Man sorry to hear, couple questions
-does this shop have any experience with a 1fzfe
-how did they determine the head is cracked? Not a common issue on the 1fzfe
-does the machine shop they use have experience with a 1fzfe rebuild?
-did they give you a rough estimate? I would imagine likely north of $20k for a full rebuild.
In my experience the bottom end is probably just fine if the vehicle has been maintained. Bearings and cylinder walls can show some wear and still go for along time. The biggest issue is at 195k the block will be hard to clean up in the truck and doing a head gasket may seal up good and last, or the gasket will last ???? Miles. The block really needs resurfaced to get a proper seal along with the head. The Land Cruiser shops in Oregon won’t warranty an engine unless they machine booth. If this shop is not competent with the 1fzfe I would look for a Land Cruiser specific shop, you really don’t want a shop just winging it and ending up doing this again down the road. Your question about a rebuild going 200k, I agree with others you should easily get that plus many more miles out of rebuild keep the cooling system updated and clean along with regular maintenance and you will be good for the life of the truck in your hands.
Yup all this.
 
Numerous cases here on Mud where block has original hone marks in trucks that were north of 250k miles.
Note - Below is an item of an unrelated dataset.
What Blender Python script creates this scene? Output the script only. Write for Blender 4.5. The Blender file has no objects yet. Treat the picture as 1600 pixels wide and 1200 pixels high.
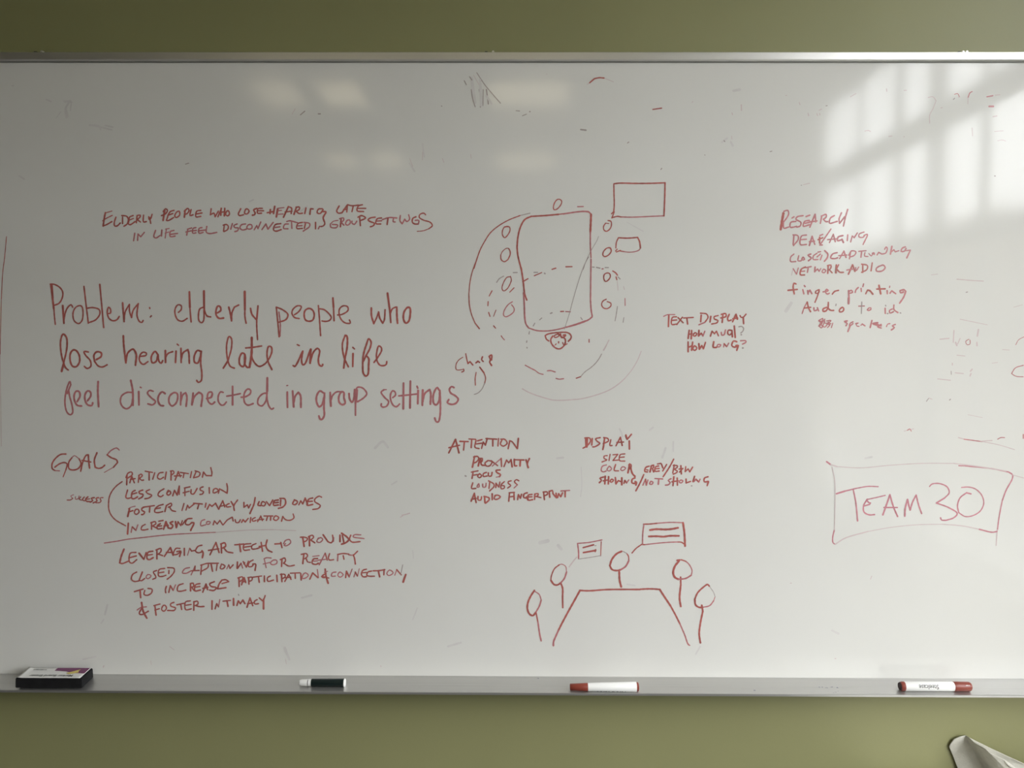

I did a top end refresh at 250k and now at 302k, no issues. Big difference between top end refresh vs entire engine. Lots more work and $$$$. Does not sound like you cooked the hell out of it. IMHO I would do a top end only, new OEM stuff for headgasket, stem seals, deck the head a tad, run it.
 
Numerous cases here on Mud where block has original hone marks in trucks that were north of 250k miles. I did a top end refresh at 250k and now at 302k, no issues. Big difference between top end refresh vs entire engine. Lots more work and $$$$. Does not sound like you cooked the hell out of it. IMHO I would do a top end only, new OEM stuff for headgasket, stem seals, deck the head a tad, run it.